Run as Administrator under a Standard User with UAC disabled.

E

ericfournier4

I am unsure of the expected behaviour when choosing "Run as
administrator" on a standard user with UAC disabled. At first I
thought that I would get an UAC prompt anyway, but that didn't happen.
Instead, it seems to silently run as a standard user, without ever
notifying me that the "Run as administrator" part failed. In that
case, why would the "Run as Administrator" option be there in the
first place?
 
E

ericfournier4

So, a standard user, without administrative privilege, can run
applications as an administrator... Without ever getting a prompt for
an admin password? Doesn't that defeat the purpose of having a non-
admin account in the first place?
 
J

Jimmy Brush

Hello,

To answer your question,

Run As Administrator is tied into UAC to perform elevation from both
admin accounts and non-admin accounts, so it doesn't work when UAC is
disabled.

As a workaround, you can use the runas command-line tool to run
programs under alternate credentials.

To go into some more detail about UAC,

Programs cannot be "elevated" from inside a standard user account
without asking you for the credentials of an administrator.

When logged in as a standard user, "elevation" is simply running a
program under the credentials of an administrative user, just like one
may have done in Windows XP, but with some extra security goodness
thrown in to help protect these elevated programs from attack.

When logged in as an administrator, elevation is simply allowing the
program to run with the full rights of whatever administrator is
logged in.

Apps that don't run elevated inside of an administrator account are
"filtered" so that they can only use "standard user" privileges.

In the context of an administrator account, both elevated and
non-elevated programs are running inside of the currently logged in
administrator's account.
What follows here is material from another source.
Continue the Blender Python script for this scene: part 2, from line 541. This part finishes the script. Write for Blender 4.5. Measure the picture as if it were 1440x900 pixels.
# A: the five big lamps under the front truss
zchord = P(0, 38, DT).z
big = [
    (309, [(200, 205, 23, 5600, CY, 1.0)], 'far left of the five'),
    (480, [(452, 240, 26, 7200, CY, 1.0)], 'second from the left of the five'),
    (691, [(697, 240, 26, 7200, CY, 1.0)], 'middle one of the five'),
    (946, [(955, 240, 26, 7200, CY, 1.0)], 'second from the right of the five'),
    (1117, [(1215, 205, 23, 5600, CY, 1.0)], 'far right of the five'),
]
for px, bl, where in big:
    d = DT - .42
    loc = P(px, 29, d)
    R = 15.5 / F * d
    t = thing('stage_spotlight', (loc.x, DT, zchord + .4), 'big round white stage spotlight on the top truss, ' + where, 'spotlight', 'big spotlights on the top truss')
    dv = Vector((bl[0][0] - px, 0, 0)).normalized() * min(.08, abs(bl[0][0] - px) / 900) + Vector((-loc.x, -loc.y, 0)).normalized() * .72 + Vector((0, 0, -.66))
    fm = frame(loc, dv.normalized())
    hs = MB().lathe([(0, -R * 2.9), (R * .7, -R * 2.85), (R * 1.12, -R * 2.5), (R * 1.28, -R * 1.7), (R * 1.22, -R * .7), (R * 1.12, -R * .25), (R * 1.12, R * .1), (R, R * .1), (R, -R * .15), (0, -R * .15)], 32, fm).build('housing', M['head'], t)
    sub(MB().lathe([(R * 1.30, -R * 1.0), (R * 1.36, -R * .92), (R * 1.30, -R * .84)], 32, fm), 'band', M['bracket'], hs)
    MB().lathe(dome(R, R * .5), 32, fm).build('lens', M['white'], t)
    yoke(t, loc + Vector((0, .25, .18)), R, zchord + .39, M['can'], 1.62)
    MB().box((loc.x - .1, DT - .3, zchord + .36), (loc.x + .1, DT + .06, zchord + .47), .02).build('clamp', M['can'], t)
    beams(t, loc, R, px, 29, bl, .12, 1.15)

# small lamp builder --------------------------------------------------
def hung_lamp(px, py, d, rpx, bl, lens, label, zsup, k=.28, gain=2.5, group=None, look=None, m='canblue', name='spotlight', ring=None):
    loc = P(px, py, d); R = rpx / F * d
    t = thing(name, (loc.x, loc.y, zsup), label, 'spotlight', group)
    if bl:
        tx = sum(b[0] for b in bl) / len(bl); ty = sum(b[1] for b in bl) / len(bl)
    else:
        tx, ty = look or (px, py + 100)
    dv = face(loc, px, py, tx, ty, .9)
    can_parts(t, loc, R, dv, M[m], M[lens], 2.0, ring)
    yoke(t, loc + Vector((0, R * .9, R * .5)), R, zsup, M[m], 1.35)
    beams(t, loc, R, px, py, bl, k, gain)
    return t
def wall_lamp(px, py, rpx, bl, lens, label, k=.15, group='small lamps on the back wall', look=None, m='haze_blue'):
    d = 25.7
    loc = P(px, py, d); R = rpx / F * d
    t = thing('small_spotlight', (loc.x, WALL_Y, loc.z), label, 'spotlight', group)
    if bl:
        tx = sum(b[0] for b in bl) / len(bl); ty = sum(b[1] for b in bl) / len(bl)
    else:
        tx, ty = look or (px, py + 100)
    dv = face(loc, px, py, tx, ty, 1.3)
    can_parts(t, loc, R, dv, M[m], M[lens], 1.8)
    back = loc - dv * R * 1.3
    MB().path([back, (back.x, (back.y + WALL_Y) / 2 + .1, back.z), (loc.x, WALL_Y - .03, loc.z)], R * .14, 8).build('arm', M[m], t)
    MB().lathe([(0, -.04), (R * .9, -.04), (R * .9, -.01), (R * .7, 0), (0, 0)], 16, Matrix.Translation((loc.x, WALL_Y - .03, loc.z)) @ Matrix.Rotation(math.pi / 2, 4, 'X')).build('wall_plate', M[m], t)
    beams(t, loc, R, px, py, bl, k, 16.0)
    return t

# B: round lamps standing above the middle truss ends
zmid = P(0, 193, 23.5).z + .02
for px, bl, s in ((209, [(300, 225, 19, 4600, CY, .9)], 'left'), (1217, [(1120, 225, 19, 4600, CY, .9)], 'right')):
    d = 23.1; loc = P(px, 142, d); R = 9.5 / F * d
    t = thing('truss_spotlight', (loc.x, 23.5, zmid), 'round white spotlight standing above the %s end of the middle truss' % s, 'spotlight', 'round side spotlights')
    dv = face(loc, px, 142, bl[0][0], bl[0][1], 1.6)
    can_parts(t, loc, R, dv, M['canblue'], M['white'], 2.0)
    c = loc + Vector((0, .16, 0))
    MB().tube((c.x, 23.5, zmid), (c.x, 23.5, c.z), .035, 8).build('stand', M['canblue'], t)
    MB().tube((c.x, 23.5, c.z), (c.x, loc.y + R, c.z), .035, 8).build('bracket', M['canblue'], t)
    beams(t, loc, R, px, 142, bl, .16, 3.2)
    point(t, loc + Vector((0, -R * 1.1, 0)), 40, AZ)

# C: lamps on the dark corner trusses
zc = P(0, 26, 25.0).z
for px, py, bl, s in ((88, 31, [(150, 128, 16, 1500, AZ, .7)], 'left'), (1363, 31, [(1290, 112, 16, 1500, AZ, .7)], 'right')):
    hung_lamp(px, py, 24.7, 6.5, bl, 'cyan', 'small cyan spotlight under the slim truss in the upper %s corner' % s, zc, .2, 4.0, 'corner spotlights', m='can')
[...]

UAC does not actually change the privielges
assigned to administrator accounts, it just filters these privileges
down for non-elevated apps. Administrator accounts are still
administrator accounts (there is no seperate or hidden "root
administrator" account being used to make this hapen).


- JB
Microsoft MVP - Windows Shell
 
E

ericfournier4

Thank you! This does answer my question, and is the behaviour I had
come to expect. It's just a shame that the "Run as administrator" menu
item is still present, and fails without any warning whatsoever,
though it does somewhat follows MS' own guidelines of not trying to
filter out UI elements through admin/UAC checks.